Halyard’s Post-Labor Day Road Map – 2004

With the unusually hot (for the Northeast) weather, a most satisfying Olympics games, and the last of the days in the Hamptons behind us, now seems a good time to put together a road map of where we think the markets will be at the end of this year.  Compared to years past, the last four months of 2024 seem particularly fraught with wild cards.

The first challenge will come on the Friday after Labor Day with the August employment report released on the morning of the 5th.  Through most of 2023 and the early part of 2024, the jobs number was prone to surprise to the high end of expectations.  Since April, that has not been the case, with the number of new jobs coming in at the low end of expectations on several occasions.  The August report will have an outsized impact on markets, especially after the mini one-day crash in August.  That’s because it will have a significant impact on the Fed’s decision on interest rates which comes on the 18th of the month.  There are those that thought the Fed should have cut interest rates in response to the sharp selloff, but the consensus has it that the Fed will reverse their tightening in a similar fashion to the tightening exercise and move in 25-basis point increments.  With the real rate of return on overnight money at approximately 2.00% and inflation improvement stalled, we think the Fed will cut rates by 25 basis-points at each of the subsequent FOMC meetings scheduled for November 7th and December 18th.

The Presidential debate is tentatively scheduled for September 10th but whether the debate will even happen remains to be seen.  The Vice-President has shied away from the media and may be fearful of a bullying Trump.  For his part, Trump raised an eyebrow on Wall Street with the opinion that the President should have the power to control interest rates.  The last President to have that influence was Richard Nixon’s control of then Fed Chairman Arthur Burns and let’s not forget how that turned out.  We don’t expect that the debate will change any minds, so the outcome is unlikely to be a market moving event.

Halloween falls on a Thursday this year and while young children will delight in dressing up as Spiderman or Taylor Swift, investors will likely breathe a sigh of relief because this will be the last day of the dreaded month of October and the infinite media coverage of the market vulnerabilities in this month.

That fear is likely to carry over into the new month though as election day falls on the following Tuesday.  To not offend either side of the political divide, and it’s a yawning one this year, we’ll leave this as an unknown in that it’s not clear what impact the new President will have on the markets.

Thanksgiving falls on November 28th this year, the latest it possibly could, giving retailers an extra week of in-store sales, even though black Friday has been eclipsed by cyber Monday for consumers.  Employment is likely going to be a driver of sales during the holiday and perhaps, to a lesser extent, falling interest rates.

December 18th is the date of the final FOMC meeting of the year.  As we stated earlier, we expect that the committee will cut the overnight rate by 25 basis-points even though we abhor any rate action so close to year end as financial institutions scramble to close their books for the year.  We close with a recommendation for Chairman Powell; don’t be so forthcoming at the press conference.  The burn from last year’s prediction and the subsequent reversal is still fresh in the minds of bond traders.

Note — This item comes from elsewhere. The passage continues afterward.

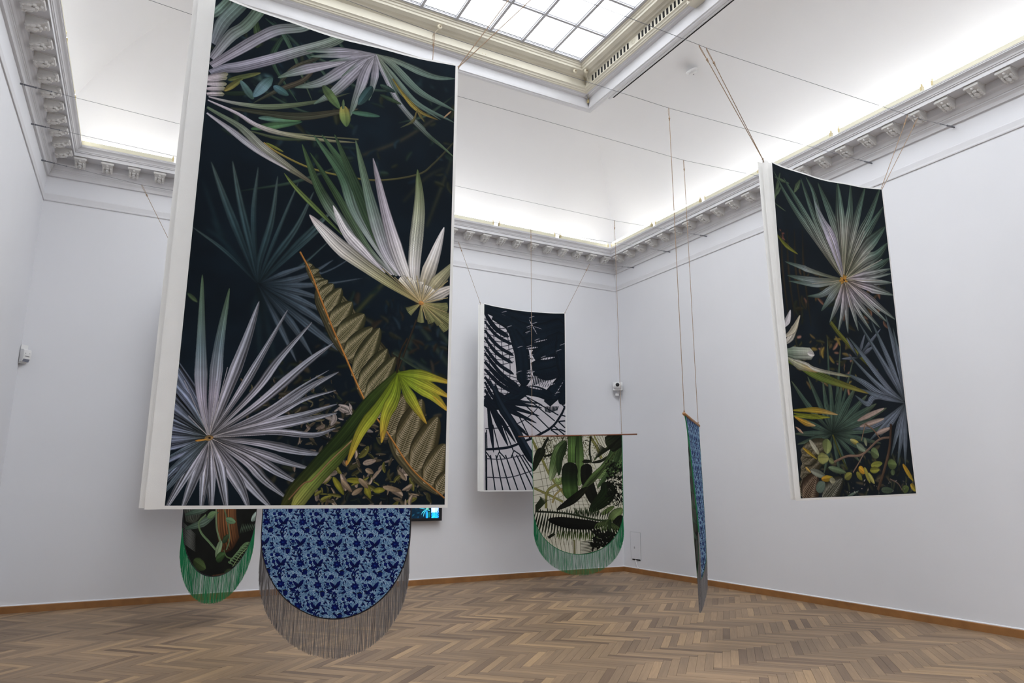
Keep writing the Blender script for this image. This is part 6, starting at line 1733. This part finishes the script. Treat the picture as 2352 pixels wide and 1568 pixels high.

This commentary is being provided by Halyard Asset Management, L.L.C. and its affiliates (collectively “Halyard” or “we”) for informational and discussion purposes only and does not constitute, and should not be construed as, investment advice, or a recommendation with respect to the securities used, or an offer or solicitation, and is not the basis for any contract to purchase or sell any security, or other instrument, or for Halyard to enter into or arrange any type of transaction as a consequence of any information contained herein.  Although the information herein has been obtained from public and private sources and data that we believe to be reliable, we make no representation as its accuracy or completeness.  The views expressed herein represent the opinions of Halyard Asset Management, LLC, or any of its affiliates, and are not intended as a forecast or guarantee of future results. Past performance is not indicative of future results.